Another thought I had was possibly the oil level is going too low and the pump is picking up air. The dip stick is not original and could be incorrect, showing full when the oil level is too low. This dip stick has been on the tractor since I purchased it many years ago. Is it possible the oil is not returning to the oil pan fast enough? Any ideas or thoughts appreciated. The current dip stick shows a full oil level to be about 1/2 inch below the top of the oil pan.

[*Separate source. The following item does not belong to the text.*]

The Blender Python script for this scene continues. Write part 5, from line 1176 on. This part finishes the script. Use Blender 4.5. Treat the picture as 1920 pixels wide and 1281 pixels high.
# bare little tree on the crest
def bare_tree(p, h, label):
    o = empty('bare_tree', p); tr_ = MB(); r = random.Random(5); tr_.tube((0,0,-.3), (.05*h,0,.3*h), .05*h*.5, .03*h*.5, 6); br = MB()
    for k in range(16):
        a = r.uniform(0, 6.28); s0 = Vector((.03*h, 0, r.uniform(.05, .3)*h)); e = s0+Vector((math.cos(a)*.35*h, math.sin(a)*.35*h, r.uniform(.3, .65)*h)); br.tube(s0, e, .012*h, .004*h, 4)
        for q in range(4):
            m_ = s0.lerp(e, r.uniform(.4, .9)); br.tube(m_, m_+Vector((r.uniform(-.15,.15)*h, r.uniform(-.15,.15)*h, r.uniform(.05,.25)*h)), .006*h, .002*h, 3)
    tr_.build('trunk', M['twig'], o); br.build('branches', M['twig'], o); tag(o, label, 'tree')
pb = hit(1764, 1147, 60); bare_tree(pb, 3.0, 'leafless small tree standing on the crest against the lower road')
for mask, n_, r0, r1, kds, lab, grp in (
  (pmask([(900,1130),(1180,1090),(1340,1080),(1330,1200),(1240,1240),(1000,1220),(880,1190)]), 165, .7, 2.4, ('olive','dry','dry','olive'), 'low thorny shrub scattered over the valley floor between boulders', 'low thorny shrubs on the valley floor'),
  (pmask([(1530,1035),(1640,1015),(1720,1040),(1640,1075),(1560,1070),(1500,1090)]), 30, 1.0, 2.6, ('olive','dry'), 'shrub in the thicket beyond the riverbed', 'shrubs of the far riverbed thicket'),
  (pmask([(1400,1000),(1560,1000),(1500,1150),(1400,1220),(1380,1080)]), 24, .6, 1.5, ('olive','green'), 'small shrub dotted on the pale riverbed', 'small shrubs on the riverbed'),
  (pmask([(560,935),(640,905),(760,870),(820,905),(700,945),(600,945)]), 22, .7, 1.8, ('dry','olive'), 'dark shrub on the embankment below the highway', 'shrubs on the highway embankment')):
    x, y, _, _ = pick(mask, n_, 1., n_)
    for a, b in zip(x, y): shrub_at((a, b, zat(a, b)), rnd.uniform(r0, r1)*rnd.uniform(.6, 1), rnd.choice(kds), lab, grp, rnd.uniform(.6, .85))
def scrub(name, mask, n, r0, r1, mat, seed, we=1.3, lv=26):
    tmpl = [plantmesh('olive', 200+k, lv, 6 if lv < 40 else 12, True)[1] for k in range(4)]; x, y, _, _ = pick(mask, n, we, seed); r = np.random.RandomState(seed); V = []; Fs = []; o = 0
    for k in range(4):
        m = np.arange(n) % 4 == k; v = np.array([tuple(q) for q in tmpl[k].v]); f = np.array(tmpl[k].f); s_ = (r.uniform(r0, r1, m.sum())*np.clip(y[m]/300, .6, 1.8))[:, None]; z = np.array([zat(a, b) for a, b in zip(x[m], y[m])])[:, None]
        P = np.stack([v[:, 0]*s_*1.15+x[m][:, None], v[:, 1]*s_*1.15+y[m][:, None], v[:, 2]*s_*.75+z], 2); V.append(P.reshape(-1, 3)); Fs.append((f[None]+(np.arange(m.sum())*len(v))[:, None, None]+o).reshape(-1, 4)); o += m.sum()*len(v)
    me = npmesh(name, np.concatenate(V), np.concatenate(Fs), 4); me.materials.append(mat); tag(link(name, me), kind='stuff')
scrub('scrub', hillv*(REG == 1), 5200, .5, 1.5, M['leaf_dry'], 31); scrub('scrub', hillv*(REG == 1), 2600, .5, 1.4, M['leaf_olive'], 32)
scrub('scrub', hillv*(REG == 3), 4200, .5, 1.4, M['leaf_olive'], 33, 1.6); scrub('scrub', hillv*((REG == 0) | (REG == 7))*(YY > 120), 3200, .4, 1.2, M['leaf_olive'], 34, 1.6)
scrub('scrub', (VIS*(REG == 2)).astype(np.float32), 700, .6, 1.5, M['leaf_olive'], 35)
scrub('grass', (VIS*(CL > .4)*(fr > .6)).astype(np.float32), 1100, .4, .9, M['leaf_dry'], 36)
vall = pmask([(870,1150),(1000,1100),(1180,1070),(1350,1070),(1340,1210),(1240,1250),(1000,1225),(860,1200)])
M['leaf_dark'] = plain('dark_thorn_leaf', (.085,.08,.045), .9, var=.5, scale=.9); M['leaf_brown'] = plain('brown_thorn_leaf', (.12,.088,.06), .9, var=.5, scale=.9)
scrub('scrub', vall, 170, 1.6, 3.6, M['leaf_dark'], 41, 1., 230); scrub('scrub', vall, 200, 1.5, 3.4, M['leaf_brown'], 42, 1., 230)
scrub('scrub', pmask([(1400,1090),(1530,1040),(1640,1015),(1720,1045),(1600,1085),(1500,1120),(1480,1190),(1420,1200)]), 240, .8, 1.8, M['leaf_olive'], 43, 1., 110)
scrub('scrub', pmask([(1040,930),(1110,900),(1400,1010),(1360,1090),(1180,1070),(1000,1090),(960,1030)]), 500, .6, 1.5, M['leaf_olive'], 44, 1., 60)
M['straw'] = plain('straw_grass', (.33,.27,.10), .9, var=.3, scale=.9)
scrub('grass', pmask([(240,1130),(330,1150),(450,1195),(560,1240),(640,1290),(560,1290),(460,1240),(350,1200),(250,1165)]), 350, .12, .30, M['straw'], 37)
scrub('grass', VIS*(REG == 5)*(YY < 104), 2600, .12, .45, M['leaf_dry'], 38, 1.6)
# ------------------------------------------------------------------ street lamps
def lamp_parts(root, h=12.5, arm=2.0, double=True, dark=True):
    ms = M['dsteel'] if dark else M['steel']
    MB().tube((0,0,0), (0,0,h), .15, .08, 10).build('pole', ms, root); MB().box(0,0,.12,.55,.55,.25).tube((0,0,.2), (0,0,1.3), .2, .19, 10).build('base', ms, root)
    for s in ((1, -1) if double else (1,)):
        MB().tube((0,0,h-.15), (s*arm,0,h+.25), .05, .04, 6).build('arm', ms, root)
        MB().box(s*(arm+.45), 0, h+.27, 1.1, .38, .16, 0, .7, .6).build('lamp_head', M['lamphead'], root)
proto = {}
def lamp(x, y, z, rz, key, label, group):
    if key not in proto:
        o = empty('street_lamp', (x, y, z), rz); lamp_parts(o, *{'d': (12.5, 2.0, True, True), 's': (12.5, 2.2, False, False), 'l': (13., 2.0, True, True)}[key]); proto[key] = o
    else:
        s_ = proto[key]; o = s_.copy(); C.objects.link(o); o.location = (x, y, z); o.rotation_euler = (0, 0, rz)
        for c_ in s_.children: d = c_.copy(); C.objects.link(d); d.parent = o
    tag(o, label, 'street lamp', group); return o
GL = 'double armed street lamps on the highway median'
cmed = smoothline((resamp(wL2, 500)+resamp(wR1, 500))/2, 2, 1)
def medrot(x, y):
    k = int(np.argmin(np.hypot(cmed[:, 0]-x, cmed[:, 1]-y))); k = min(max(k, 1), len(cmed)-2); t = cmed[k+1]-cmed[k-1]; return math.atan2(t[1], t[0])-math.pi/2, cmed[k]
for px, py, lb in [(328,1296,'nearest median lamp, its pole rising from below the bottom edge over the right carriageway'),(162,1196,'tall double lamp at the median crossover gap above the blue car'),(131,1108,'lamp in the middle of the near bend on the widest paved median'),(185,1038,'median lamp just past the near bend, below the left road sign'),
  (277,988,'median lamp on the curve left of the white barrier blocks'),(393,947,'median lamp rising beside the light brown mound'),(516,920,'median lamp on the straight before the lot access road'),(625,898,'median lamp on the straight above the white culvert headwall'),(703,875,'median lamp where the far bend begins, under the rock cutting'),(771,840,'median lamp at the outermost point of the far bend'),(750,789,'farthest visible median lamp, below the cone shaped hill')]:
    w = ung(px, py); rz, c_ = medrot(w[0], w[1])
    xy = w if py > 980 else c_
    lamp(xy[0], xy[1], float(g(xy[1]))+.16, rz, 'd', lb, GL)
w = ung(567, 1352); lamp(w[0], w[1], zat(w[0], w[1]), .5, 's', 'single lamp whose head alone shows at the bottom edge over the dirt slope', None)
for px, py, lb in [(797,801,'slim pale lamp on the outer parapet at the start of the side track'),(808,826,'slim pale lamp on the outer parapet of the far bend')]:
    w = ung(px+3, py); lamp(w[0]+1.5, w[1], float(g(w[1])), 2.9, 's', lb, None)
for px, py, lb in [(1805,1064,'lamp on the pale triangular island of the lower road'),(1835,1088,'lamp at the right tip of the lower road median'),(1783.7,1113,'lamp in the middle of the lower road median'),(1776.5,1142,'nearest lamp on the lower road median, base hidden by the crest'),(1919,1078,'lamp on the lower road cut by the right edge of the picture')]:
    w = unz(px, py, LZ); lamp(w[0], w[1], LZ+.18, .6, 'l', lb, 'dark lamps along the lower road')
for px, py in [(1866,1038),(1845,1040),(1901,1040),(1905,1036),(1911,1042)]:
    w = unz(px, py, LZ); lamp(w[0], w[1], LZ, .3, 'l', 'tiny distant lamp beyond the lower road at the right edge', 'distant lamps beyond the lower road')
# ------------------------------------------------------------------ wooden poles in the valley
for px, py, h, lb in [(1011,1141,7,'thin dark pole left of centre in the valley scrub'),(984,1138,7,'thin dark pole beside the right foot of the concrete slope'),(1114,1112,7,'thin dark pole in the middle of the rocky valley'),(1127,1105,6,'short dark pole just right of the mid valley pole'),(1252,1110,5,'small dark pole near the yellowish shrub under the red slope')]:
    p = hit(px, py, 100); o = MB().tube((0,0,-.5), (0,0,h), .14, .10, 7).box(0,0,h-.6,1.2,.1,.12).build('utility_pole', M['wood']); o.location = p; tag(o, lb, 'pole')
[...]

I checked the I & T service manual and it show a capacity of 9 quarts. I installed two gallons of oil (8 quarts). Does the 9 quarts take into account the oil filter? If not could I be one or two quarts low?

David L. Jones
 
Got the oil pressure problem fixed! Thanks for the help and suggestions. I had two problems. First the oil pickup tube had been pushed up towards the crankshaft. The top of pickup tube screen housing was concave instead of being flat. This resulted in the pickup being elevated above the bottom of the pan. The second problem was the dipstick was marked incorrectly. I was two quarts short on oil with it on the full mark. Both of these items worked in concert to allow the oil level to get low enough that is started to pull air which reduced the oil pressure. I corrected both, straightened the pickup, and installed 9 quarts in the pan and remarked the dipstick. It now holds 38 lbs at high RPM and 20 lbs at idle. This is with the temperature stable at 165 degrees. I am not sure when or how the pickup got pushed up, must have been during the removal of the engine.

Thanks

David L. Jones
 
I had a 185 thermostat in it, however on hot days in Texas (over 100 OAT), the temp would creep up, so I elected to go with the 165 to give me more creep room. I know my radiator is in good shape, I had it overhauled a couple of years back. With the 185 the temp would reach about 200. Given how hard we pull it when mowing (8' finish mower), I don't think I will have a problem with wet stacking. I'll mow with it and see, might need to up it again.